Nathalie Rey also echoes the danger faced by our current culture of using and throwing away and our uncontrolled production of waste in the Plastic Sea (2019) series, making visible through her inverted maps what is invisible to our eyes: the massive amount of waste that ends up in the oceans. Composed of fifteen aesthetically clean circular canvases representing fifteen inverted maps, Nathalie Rey has hand-stitched thousands of colorful plastic pearls that symbolize the enormous garbage dump in oceans, seas and lakes. A meditative action that requires patience and precision and through which Rey denounces a global problem.

In this case, the technique of sewing detaches itself from its functional character and becomes an artistic form capable of installing an alternative aesthetic discourse from the sphere of everyday life. The artist, through the action of sewing, rescues this handcrafted technique as a critical and communicational device, turning technique into artistic practice, and succeeding in rediscovering the aesthetic and political potential of everyday life.

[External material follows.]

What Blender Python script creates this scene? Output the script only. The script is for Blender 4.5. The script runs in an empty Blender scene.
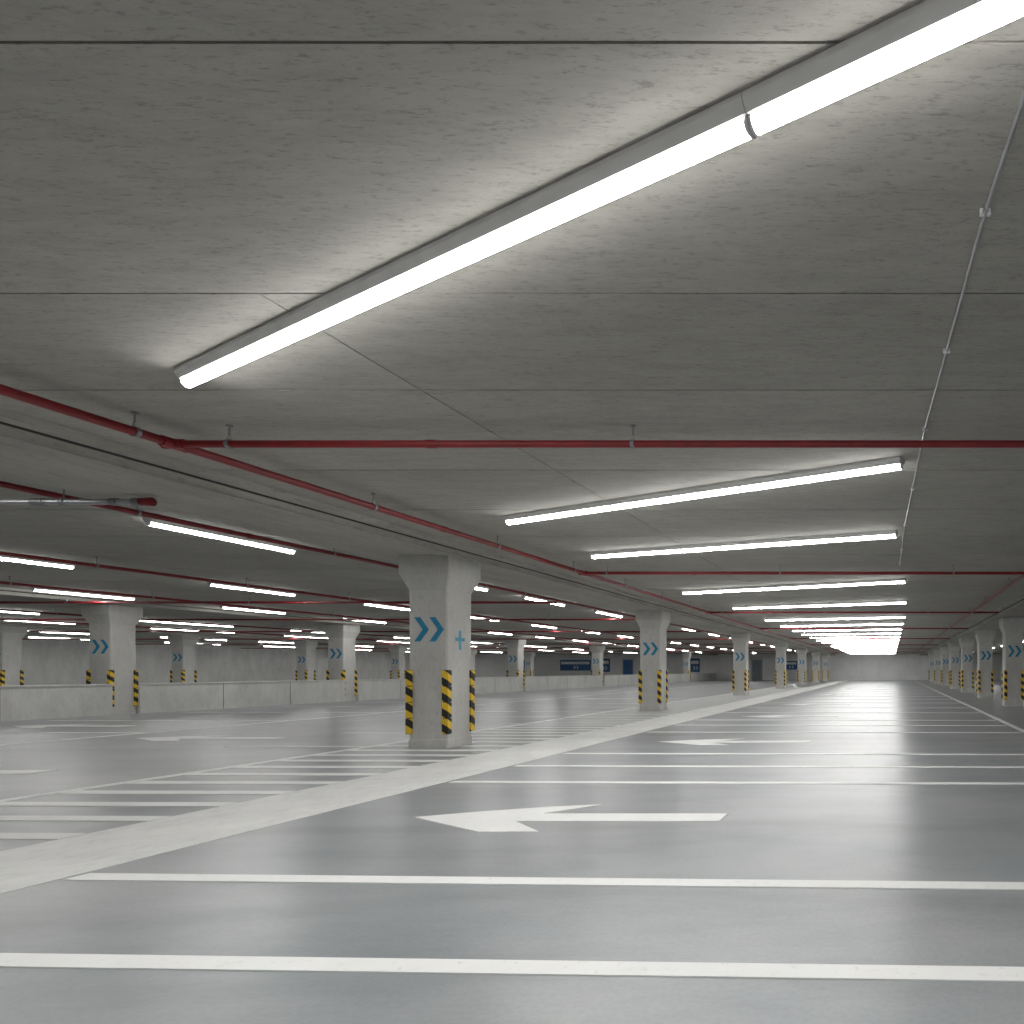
import bpy, math, random
from mathutils import Vector, Matrix
random.seed(4)
S=bpy.context.scene
CAMZ=1.06; CEIL=2.74; BEAM=2.60

# ---------------- materials ----------------
def newmat(name):
    m=bpy.data.materials.new(name); m.use_nodes=True
    nt=m.node_tree; b=nt.nodes['Principled BSDF']; return m,nt,b
def simple(name,col,rough=.5,metal=0,var=.12,scale=6):
    m,nt,b=newmat(name)
    tc=nt.nodes.new('ShaderNodeTexCoord'); n=nt.nodes.new('ShaderNodeTexNoise')
    n.inputs['Scale'].default_value=scale; n.inputs['Detail'].default_value=1
    nt.links.new(tc.outputs['Object'],n.inputs['Vector'])
    r=nt.nodes.new('ShaderNodeValToRGB')
    r.color_ramp.elements[0].position=.3; r.color_ramp.elements[1].position=.7
    r.color_ramp.elements[0].color=[c*(1-var) for c in col]+[1]
    r.color_ramp.elements[1].color=[min(1,c*(1+var)) for c in col]+[1]
    nt.links.new(n.outputs['Fac'],r.inputs['Fac']); nt.links.new(r.outputs['Color'],b.inputs['Base Color'])
    b.inputs['Roughness'].default_value=rough; b.inputs['Metallic'].default_value=metal
    return m
def emis(name,col,st):
    m,nt,b=newmat(name); b.inputs['Base Color'].default_value=(.8,.8,.8,1)
    b.inputs['Emission Color'].default_value=(*col,1); b.inputs['Emission Strength'].default_value=st
    return m
def noise(nt,vec,scale,detail=6,rough=.6,stretch=None):
    if stretch:
        mp=nt.nodes.new('ShaderNodeMapping'); mp.inputs['Scale'].default_value=stretch
        nt.links.new(vec,mp.inputs['Vector']); vec=mp.outputs['Vector']
    n=nt.nodes.new('ShaderNodeTexNoise'); n.inputs['Scale'].default_value=scale
    n.inputs['Detail'].default_value=detail; n.inputs['Roughness'].default_value=rough
    nt.links.new(vec,n.inputs['Vector']); return n.outputs['Fac']
def ramp(nt,fac,p0,c0,p1,c1):
    r=nt.nodes.new('ShaderNodeValToRGB'); e=r.color_ramp.elements
    e[0].position=p0; e[0].color=(*c0,1); e[1].position=p1; e[1].color=(*c1,1)
    nt.links.new(fac,r.inputs['Fac']); return r.outputs['Color']
def mul(nt,a,b,f=1.0):
    m=nt.nodes.new('ShaderNodeMix'); m.data_type='RGBA'; m.blend_type='MULTIPLY'
    m.inputs[0].default_value=f
    nt.links.new(a,m.inputs[6]); nt.links.new(b,m.inputs[7]); return m.outputs[2]
def g(v): return (v,v,v)
def concrete(name,dark,light,stretch=(1,1,1),tone=False,rough=.85,streak=.75,pits=.6,s2=2.2,s3=24):
    m,nt,b=newmat(name)
    tc=nt.nodes.new('ShaderNodeTexCoord').outputs['Object']
    base=ramp(nt,noise(nt,tc,.6,4,.62),.3,dark,.72,light)
    st=ramp(nt,noise(nt,tc,s2,6,.80,stretch),.38,g(streak),.60,g(1))
    c=mul(nt,base,st)
    fine=noise(nt,tc,s3,4,.8,stretch)
    c=mul(nt,c,ramp(nt,fine,.34,g(pits),.46,g(1)))
    if tone:
        a=nt.nodes.new('ShaderNodeAttribute'); a.attribute_name='tone'
        c=mul(nt,c,a.outputs['Color'])
    nt.links.new(c,b.inputs['Base Color']); b.inputs['Roughness'].default_value=rough
    b.inputs['Specular IOR Level'].default_value=.25
    return m

M={}
M['ceil']=concrete('ceiling_concrete',(.385,.37,.335),(.45,.435,.395),(.4,1.9,1),tone=True,streak=.86,pits=.68,s2=6.5,s3=44)
M['beam']=concrete('beam_concrete',(.39,.375,.34),(.48,.465,.425),(1.2,.3,1),streak=.82,pits=.75)
M['col']=concrete('column_concrete',(.52,.515,.49),(.66,.655,.63),(1.4,1.4,.5),streak=.88,pits=.82)
M['wall']=concrete('wall_concrete',(.58,.58,.56),(.70,.70,.68),(1,1,.35),streak=.85,pits=.88)
M['white']=concrete('painted_wall',(.76,.76,.75),(.86,.86,.85),(1,1,.3),streak=.94,pits=.95)
M['dark']=simple('dark_joint',(.04,.04,.038),.9)  # near-black joint backing, beam seams and parapet joints
m,nt,b=newmat('floor_coating')
tc=nt.nodes.new('ShaderNodeTexCoord').outputs['Object']
c=ramp(nt,noise(nt,tc,.55,5,.6),.32,(.305,.330,.350),.7,(.42,.425,.43))
c=mul(nt,c,ramp(nt,noise(nt,tc,1.6,6,.7,(.35,1.2,1)),.34,g(.82),.55,g(1)))
c=mul(nt,c,ramp(nt,noise(nt,tc,45,3,.6),.3,g(.9),.6,g(1)))
w=nt.nodes.new('ShaderNodeTexWave'); w.wave_type='RINGS'; w.inputs['Scale'].default_value=.22; w.inputs['Distortion'].default_value=5
w.inputs['Detail'].default_value=2; w.inputs['Detail Scale'].default_value=.6; nt.links.new(tc,w.inputs['Vector'])
c=mul(nt,c,ramp(nt,w.outputs['Fac'],.0,g(.84),.07,g(1)),.6)
nt.links.new(c,b.inputs['Base Color'])
b.inputs['Roughness'].default_value=.31; b.inputs['Specular IOR Level'].default_value=.45
M['floor']=m
m,nt,b=newmat('road_paint')
tc=nt.nodes.new('ShaderNodeTexCoord').outputs['Object']
c=ramp(nt,noise(nt,tc,2,3,.6),.3,(.86,.86,.85),.7,(.93,.93,.92))
c=mul(nt,c,ramp(nt,noise(nt,tc,22,5,.75),.30,g(.8),.42,g(1)))
nt.links.new(c,b.inputs['Base Color']); b.inputs['Roughness'].default_value=.55; M['paint']=m
m,nt,b=newmat('worn_paint')
tc=nt.nodes.new('ShaderNodeTexCoord').outputs['Object']
c=ramp(nt,noise(nt,tc,1.5,5,.7),.32,(.74,.74,.73),.66,(.88,.88,.86))
c=mul(nt,c,ramp(nt,noise(nt,tc,14,5,.8,(1,.4,1)),.32,g(.84),.5,g(1)))
nt.links.new(c,b.inputs['Base Color']); b.inputs['Roughness'].default_value=.55; M['worn']=m
m,nt,b=newmat('hazard_guard')
tc=nt.nodes.new('ShaderNodeTexCoord').outputs['Object']
sx=nt.nodes.new('ShaderNodeSeparateXYZ'); nt.links.new(tc,sx.inputs[0])
def mt(op,a,bv):
    n=nt.nodes.new('ShaderNodeMath'); n.operation=op
    for i,v in enumerate((a,bv)):
        if isinstance(v,(int,float)): n.inputs[i].default_value=v
        else: nt.links.new(v,n.inputs[i])
    return n.outputs[0]
s=mt('ADD',sx.outputs['X'],sx.outputs['Y']); s=mt('MULTIPLY',s,.6); s=mt('ADD',s,sx.outputs['Z'])
s=mt('ADD',s,10.); s=mt('DIVIDE',s,.21); s=mt('FRACT',s,0)
s=mt('GREATER_THAN',s,.5)
nt.links.new(ramp(nt,s,.0,(.80,.53,.03),1,(.015,.015,.015)),b.inputs['Base Color']); b.inputs['Roughness'].default_value=.5
M['hazard']=m
M['teal']=simple('teal_paint',(.006,.21,.38),.6,0,.15,12)
M['pale']=simple('pale_teal_paint',(.10,.34,.46),.6,0,.2,12)
M['red']=simple('red_pipe_paint',(.20,.008,.012),.45,0,.15,8)
M['steel']=simple('galvanised_steel',(.42,.43,.44),.4,.7,.1,15)
M['dsteel']=simple('dull_steel',(.25,.26,.27),.5,.5,.1,15)
M['housing']=simple('fixture_housing',(.60,.60,.59),.5,0,.05,10)
M['cap']=simple('fixture_end_cap',(.80,.80,.80),.4,0,.04,10)
M['tube']=emis('lit_diffuser_side',(1,.995,.975),19.0)
M['tubeb']=emis('lit_diffuser_lens',(1,.995,.975),136.0)
M['black']=simple('black_rubber',(.02,.02,.02),.7)
M['blue']=simple('blue_paint',(.02,.12,.30),.4)
M['signw']=simple('white_sign_paint',(.8,.8,.8),.4)
M['door']=simple('grey_door_paint',(.22,.25,.28),.5)

# ---------------- mesh builder ----------------
class B:
    def __init__(s): s.v=[];s.f=[];s.m=[];s.mats=[];s.sm=[]
    def mi(s,k):
        if k not in s.mats: s.mats.append(k)
        return s.mats.index(k)
    def add(s,vs,fs,k,smooth=False):
        o=len(s.v); s.v+=[tuple(v) for v in vs]; i=s.mi(k)
        for f in fs: s.f.append([o+a for a in f]); s.m.append(i); s.sm.append(smooth)
    def box(s,a,b,k):
        x0,y0,z0=a;x1,y1,z1=b
        s.add([(x0,y0,z0),(x1,y0,z0),(x1,y1,z0),(x0,y1,z0),(x0,y0,z1),(x1,y0,z1),(x1,y1,z1),(x0,y1,z1)],
          [(0,3,2,1),(4,5,6,7),(0,1,5,4),(1,2,6,5),(2,3,7,6),(3,0,4,7)],k)
    def cyl(s,p,q,r,k,n=12,r2=None):
        p=Vector(p);q=Vector(q);d=(q-p).normalized()
        u=d.orthogonal().normalized(); w=d.cross(u); r2=r if r2 is None else r2
        vs=[];fs=[]
        for i in range(n):
            a=2*math.pi*i/n; e=u*math.cos(a)+w*math.sin(a)
            vs.append(p+e*r); vs.append(q+e*r2)
        for i in range(n):
            j=(i+1)%n; fs.append((2*i,2*j,2*j+1,2*i+1))
        s.add(vs,fs,k,True)
        s.add([vs[2*i] for i in range(n)],[tuple(range(n))[::-1]],k); s.add([vs[2*i+1] for i in range(n)],[tuple(range(n))],k)
    def poly(s,pts,k): s.add(pts,[tuple(range(len(pts)))],k)
    def slab(s,pts,z0,z1,k):
        n=len(pts)
        s.add([(x,y,z0) for x,y in pts]+[(x,y,z1) for x,y in pts],
          [tuple(range(n,2*n)),tuple(range(n))[::-1]]+[(i,(i+1)%n,n+(i+1)%n,n+i) for i in range(n)],k)
    def mesh(s,name):
        me=bpy.data.meshes.new(name); me.from_pydata(s.v,[],s.f)
        for k in s.mats: me.materials.append(M[k])
        me.polygons.foreach_set('material_index',s.m); me.polygons.foreach_set('use_smooth',s.sm); me.update(); return me
    def obj(s,name,loc=(0,0,0),rz=0):
        o=bpy.data.objects.new(name,s.mesh(name)); o.location=loc; o.rotation_euler[2]=rz
        S.collection.objects.link(o); return o
def inst(name,me,loc,rz=0):
    o=bpy.data.objects.new(name,me); o.location=loc; o.rotation_euler[2]=rz; S.collection.objects.link(o); return o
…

Art can be considered both a mirror and a catalyst for human, individual and social problems. However, art can be the device that helps us to establish a balance in our relationship with nature, capable of proposing multiple strategies that awaken consciousness in order to create awareness and generate creative solutions to environmental problems.

The Naufragio project proposes creative ways of facing the scenarios and situations of the ecological-social crisis. Ways of doing that make us reflect and propose new ways of transformation towards sustainability and which invite us to understand the world from empathy and conscience.